The entries below are to be transcribed in full, without their images.

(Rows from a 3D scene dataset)
━━━━
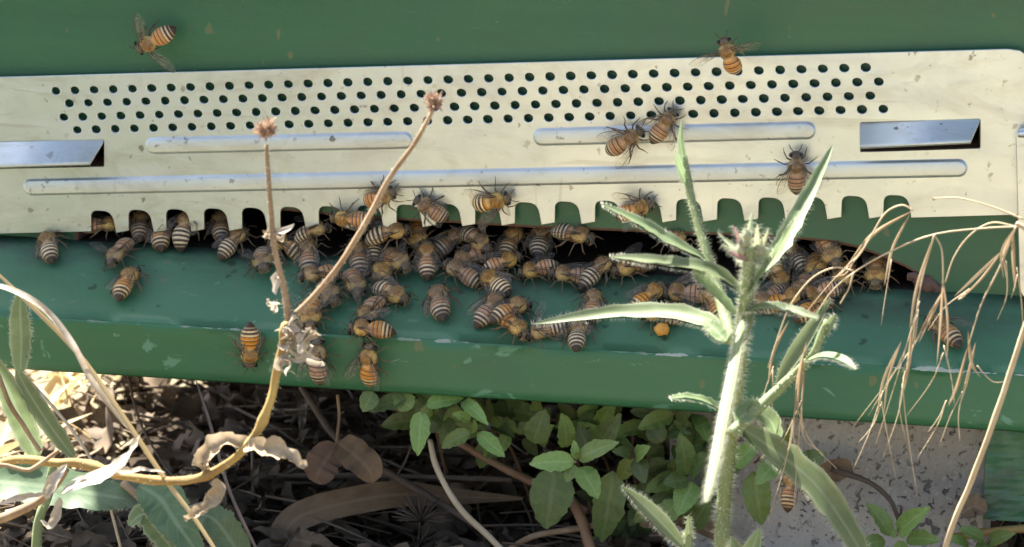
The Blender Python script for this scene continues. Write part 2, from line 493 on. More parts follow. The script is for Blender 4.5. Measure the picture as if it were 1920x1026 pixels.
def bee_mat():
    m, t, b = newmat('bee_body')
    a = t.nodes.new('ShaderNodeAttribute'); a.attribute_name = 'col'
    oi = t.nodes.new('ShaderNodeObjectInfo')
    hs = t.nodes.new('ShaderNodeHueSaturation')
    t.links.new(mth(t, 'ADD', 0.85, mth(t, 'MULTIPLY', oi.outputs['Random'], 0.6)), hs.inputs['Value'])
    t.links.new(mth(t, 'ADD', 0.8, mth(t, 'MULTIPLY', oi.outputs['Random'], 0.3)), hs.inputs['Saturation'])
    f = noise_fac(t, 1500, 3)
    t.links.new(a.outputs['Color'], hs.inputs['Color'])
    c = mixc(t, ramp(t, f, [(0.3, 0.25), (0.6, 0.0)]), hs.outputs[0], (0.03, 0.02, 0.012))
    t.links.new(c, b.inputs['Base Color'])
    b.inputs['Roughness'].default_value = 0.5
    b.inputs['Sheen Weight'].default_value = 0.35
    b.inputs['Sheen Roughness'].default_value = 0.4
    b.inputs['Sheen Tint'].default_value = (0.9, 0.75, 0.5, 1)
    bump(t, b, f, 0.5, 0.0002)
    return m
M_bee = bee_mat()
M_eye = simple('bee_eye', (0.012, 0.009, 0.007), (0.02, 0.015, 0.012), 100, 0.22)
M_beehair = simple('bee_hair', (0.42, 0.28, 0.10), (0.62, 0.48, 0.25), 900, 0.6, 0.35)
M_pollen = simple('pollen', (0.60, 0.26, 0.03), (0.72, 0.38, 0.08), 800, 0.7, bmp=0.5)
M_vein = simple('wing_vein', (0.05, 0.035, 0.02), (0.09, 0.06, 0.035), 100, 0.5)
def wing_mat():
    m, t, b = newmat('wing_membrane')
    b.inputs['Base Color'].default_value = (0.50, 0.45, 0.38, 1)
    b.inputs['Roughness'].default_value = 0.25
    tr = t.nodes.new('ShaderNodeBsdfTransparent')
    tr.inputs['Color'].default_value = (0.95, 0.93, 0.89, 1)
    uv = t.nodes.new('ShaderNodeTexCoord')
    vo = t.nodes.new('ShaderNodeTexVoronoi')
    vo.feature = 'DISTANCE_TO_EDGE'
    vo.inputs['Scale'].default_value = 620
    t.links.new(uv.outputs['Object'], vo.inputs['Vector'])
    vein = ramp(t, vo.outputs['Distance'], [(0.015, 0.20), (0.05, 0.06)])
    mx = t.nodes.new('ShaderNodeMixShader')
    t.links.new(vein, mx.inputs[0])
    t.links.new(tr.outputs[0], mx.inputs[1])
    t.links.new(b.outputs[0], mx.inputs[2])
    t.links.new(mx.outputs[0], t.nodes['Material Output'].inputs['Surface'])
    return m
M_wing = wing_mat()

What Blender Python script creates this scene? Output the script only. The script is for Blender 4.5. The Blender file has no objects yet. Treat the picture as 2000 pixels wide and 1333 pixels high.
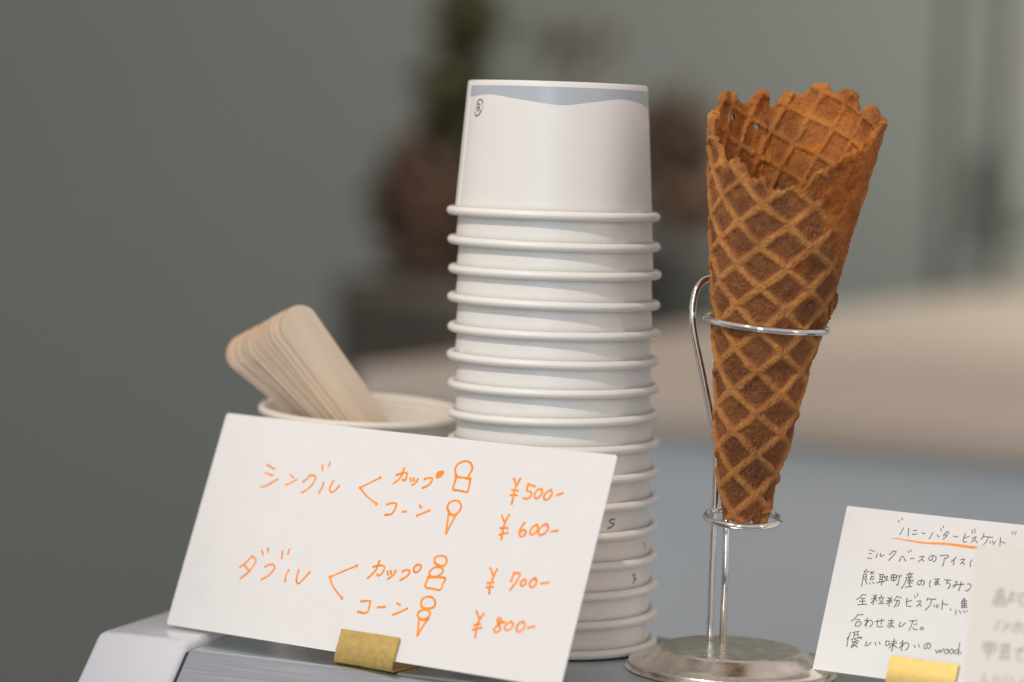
━━━━
**Solution**
The Blender Python script for this scene continues. Write part 2, from line 493 on. More parts follow. The script is for Blender 4.5. Measure the picture as if it were 1920x1026 pixels.
def bee_mat():
    m, t, b = newmat('bee_body')
    a = t.nodes.new('ShaderNodeAttribute'); a.attribute_name = 'col'
    oi = t.nodes.new('ShaderNodeObjectInfo')
    hs = t.nodes.new('ShaderNodeHueSaturation')
    t.links.new(mth(t, 'ADD', 0.85, mth(t, 'MULTIPLY', oi.outputs['Random'], 0.6)), hs.inputs['Value'])
    t.links.new(mth(t, 'ADD', 0.8, mth(t, 'MULTIPLY', oi.outputs['Random'], 0.3)), hs.inputs['Saturation'])
    f = noise_fac(t, 1500, 3)
    t.links.new(a.outputs['Color'], hs.inputs['Color'])
    c = mixc(t, ramp(t, f, [(0.3, 0.25), (0.6, 0.0)]), hs.outputs[0], (0.03, 0.02, 0.012))
    t.links.new(c, b.inputs['Base Color'])
    b.inputs['Roughness'].default_value = 0.5
    b.inputs['Sheen Weight'].default_value = 0.35
    b.inputs['Sheen Roughness'].default_value = 0.4
    b.inputs['Sheen Tint'].default_value = (0.9, 0.75, 0.5, 1)
    bump(t, b, f, 0.5, 0.0002)
    return m
M_bee = bee_mat()
M_eye = simple('bee_eye', (0.012, 0.009, 0.007), (0.02, 0.015, 0.012), 100, 0.22)
M_beehair = simple('bee_hair', (0.42, 0.28, 0.10), (0.62, 0.48, 0.25), 900, 0.6, 0.35)
M_pollen = simple('pollen', (0.60, 0.26, 0.03), (0.72, 0.38, 0.08), 800, 0.7, bmp=0.5)
M_vein = simple('wing_vein', (0.05, 0.035, 0.02), (0.09, 0.06, 0.035), 100, 0.5)
def wing_mat():
    m, t, b = newmat('wing_membrane')
    b.inputs['Base Color'].default_value = (0.50, 0.45, 0.38, 1)
    b.inputs['Roughness'].default_value = 0.25
    tr = t.nodes.new('ShaderNodeBsdfTransparent')
    tr.inputs['Color'].default_value = (0.95, 0.93, 0.89, 1)
    uv = t.nodes.new('ShaderNodeTexCoord')
    vo = t.nodes.new('ShaderNodeTexVoronoi')
    vo.feature = 'DISTANCE_TO_EDGE'
    vo.inputs['Scale'].default_value = 620
    t.links.new(uv.outputs['Object'], vo.inputs['Vector'])
    vein = ramp(t, vo.outputs['Distance'], [(0.015, 0.20), (0.05, 0.06)])
    mx = t.nodes.new('ShaderNodeMixShader')
    t.links.new(vein, mx.inputs[0])
    t.links.new(tr.outputs[0], mx.inputs[1])
    t.links.new(b.outputs[0], mx.inputs[2])
    t.links.new(mx.outputs[0], t.nodes['Material Output'].inputs['Surface'])
    return m
M_wing = wing_mat()

What Blender Python script creates this scene? Output the script only. The script is for Blender 4.5. The Blender file has no objects yet. Treat the picture as 2000 pixels wide and 1333 pixels high.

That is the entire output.